Review: Into the Dim was the second of back-to-back time travel books for me, and I went into it fairly optimistic that it would make two winning reads in a row. The blurb intrigued me very, very much: time travel + Scotland + medieval England. Into the Dim is being touted as a YA Outlander, and while I'm always skeptical of such comparisons, of course the Outlander mention still caught my attention. I also love medieval history, so I was fully prepared to fall hard for this book. Sadly, things did not work out this way.

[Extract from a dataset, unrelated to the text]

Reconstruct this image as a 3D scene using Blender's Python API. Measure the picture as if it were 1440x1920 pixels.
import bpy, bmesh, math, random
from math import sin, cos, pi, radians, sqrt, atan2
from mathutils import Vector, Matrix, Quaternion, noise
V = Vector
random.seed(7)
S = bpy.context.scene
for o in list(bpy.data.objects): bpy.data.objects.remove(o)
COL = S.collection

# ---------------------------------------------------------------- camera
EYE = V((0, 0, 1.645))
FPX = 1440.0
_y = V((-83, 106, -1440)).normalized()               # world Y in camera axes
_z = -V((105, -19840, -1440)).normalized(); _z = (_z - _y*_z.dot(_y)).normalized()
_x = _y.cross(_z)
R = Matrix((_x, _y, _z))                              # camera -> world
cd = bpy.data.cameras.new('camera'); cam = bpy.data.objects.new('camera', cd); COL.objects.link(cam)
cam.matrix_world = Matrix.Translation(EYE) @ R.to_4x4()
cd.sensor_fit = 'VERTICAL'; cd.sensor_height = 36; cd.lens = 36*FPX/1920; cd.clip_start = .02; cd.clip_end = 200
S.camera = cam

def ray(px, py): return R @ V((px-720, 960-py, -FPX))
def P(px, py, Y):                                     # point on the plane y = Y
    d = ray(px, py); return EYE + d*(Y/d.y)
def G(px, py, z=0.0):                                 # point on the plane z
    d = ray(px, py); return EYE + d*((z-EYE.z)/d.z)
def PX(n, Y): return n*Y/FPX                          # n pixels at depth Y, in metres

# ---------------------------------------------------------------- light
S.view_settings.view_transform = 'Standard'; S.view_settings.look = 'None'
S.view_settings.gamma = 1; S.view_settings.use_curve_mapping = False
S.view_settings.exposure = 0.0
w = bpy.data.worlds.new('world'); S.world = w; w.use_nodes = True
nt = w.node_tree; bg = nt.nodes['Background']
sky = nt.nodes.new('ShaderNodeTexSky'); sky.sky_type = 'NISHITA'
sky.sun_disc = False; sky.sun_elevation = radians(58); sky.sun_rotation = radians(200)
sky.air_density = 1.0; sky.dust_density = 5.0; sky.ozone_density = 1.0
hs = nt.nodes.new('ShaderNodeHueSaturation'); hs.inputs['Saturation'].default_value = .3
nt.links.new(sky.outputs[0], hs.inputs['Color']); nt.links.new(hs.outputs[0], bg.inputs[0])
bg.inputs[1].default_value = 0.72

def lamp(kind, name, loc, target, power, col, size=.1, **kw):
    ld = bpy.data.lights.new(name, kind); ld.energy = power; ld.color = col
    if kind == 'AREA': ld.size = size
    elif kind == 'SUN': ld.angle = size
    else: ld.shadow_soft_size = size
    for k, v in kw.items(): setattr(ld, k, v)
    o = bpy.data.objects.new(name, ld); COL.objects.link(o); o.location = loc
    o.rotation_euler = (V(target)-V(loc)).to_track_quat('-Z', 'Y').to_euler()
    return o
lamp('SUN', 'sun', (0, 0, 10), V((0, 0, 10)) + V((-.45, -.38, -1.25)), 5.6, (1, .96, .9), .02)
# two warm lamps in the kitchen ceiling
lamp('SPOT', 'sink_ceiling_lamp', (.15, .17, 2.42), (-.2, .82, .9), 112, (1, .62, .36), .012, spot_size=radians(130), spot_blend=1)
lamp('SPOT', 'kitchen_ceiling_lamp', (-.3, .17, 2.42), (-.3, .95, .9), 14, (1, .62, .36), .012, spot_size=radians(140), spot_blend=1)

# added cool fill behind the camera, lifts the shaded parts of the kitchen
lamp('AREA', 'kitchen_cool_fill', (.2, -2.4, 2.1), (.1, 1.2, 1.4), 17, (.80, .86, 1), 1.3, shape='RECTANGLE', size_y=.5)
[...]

For anyone who's curious, Into the Dim bears little resemblance to Outlander aside from the time travel and part of the novel taking place in the Scottish Highlands. The time travel in Into the Dim doesn't even occur until about a third of the way into the book. It's given what I found to be a muddled explanation as well, involving ley lines, lodestones, and Tesla-built machinery. I couldn't wrap my head around how these things were connected, and after a while, I gave up trying.

It wasn't too long after beginning the novel that I started finding protagonist Hope's character problematic. She tries to be snarky, but her efforts come across as condescension. This is especially evident in a few disparaging comments she makes about other girls her age. Hope judges everyone, all while being the girl who's beautiful and extraordinary because she's completely, utterly oblivious to how beautiful and extraordinary she is. As we are frequently reminded throughout the book, Hope has a photographic memory, so again—she’s special. The novel works hard—too hard, I think—to demonstrate how indispensable her talent is in helping her escape trouble.

For someone who believes there's a solid head on her shoulders, Hope makes some rather unwise decisions. She gets a weird vibe from a guy she meets soon after arriving at her aunt's manor in Scotland but dismisses it and meets up with him again. When she and her companions (finally!) journey back to 12th century England, she makes enemies with Thomas à Becket, future Archbishop of Canterbury, within about five minutes of arriving. To make up for this, though, Eleanor of Aquitaine, on the verge of being crowned Queen of England, takes a shine to Hope because, lest we forget, Hope is a phenomenon.

Even a trip back to one of my favorite historical periods, the Middle Ages, couldn't help me rally some investment in this book. The details of the era felt minimal, sufficient to establish that the story had shifted centuries but not nearly enough to create an immersive experience. Whenever I read about the past, I want to be pulled back into that time, too, and not just be a casual, distant observer of someone else's adventures.

Overall, this was a tough book for me to get through. I really didn't care for Hope's narration, which makes heavy use of similes. None of the secondary characters particularly stand out, either. There's also a whiff of insta-love and possibly a love triangle down the road. I won't be checking in on its development, however, because I'm not continuing with this series.

All in All: I was at odds with Hope's character and narrative voice from the very beginning, which naturally is a huge obstacle to overcome when you're reading from a first person POV. Other readers might have better luck with this than I did; it definitely wasn't what I'd expected or hoped it would be.


  1. What a waste of your time, why didn't you DNF this?

    1. Eh, I thought that it might get better once it switched to the Middle Ages, but I didn't realize that I'd need to read about a third of the book for that to happen.

  2. I think there's more to Eleanor's relation ship with Hope than the fact that she's a phenomenon. I do agree that Hopes photographic memory is a bit convenient at times. But, overall, I loved it. I thought the Tesla connection was great. I read Outlander so long ago, I don't really know about that comparison. I posted my review of this book today too. Great thoughts!

    1. I'm glad that this worked out better for you than it did for me. I'm not really into the science of time travel; I just need enough information to believe it's possible, so the Tesla ties went over my head, lol.

  3. I'd been reserving judgement for this one, despite the lackluster reviews, until my trusted blogger friends reviewed it. In the last few weeks, I saw my friends, DNF this, rate it poorly and now with your two-cents added into the mix, I will be deleting this book from my tbr shelf. Naturally, I was pulled into Time-Travel + Scotland but from what you've shared here, I know I'd have the same issues you did here. I need to be fully immersed in time-travel and historical settings and clearly this one doesn't fit the bill...even without thinking about how annoying the MC sounds O.O

    1. I just wasn't feeling it at all with this one .... It seemed very trope-y to me, and I think both The Dark Days Club and Passenger have really spoiled me when it comes to recreating the past and making you feel like you've gone back in time along with the characters.

  4. Aww, I really enjoyed this one - it felt like a great adventure, but you make some good points about Hope being so judgmental, and also that this book has almost nothing in common with Outlander. So it's very misleading in that way. I did enjoy reading your thoughts on it though - it was interesting to see what stood out for you in the book.

    1. I think this is just one of those cases where almost everyone enjoyed a particular book except me, lol. I hope you get to read Passenger soon; I'm very interested to see what you think of it in comparison to Into the Dim!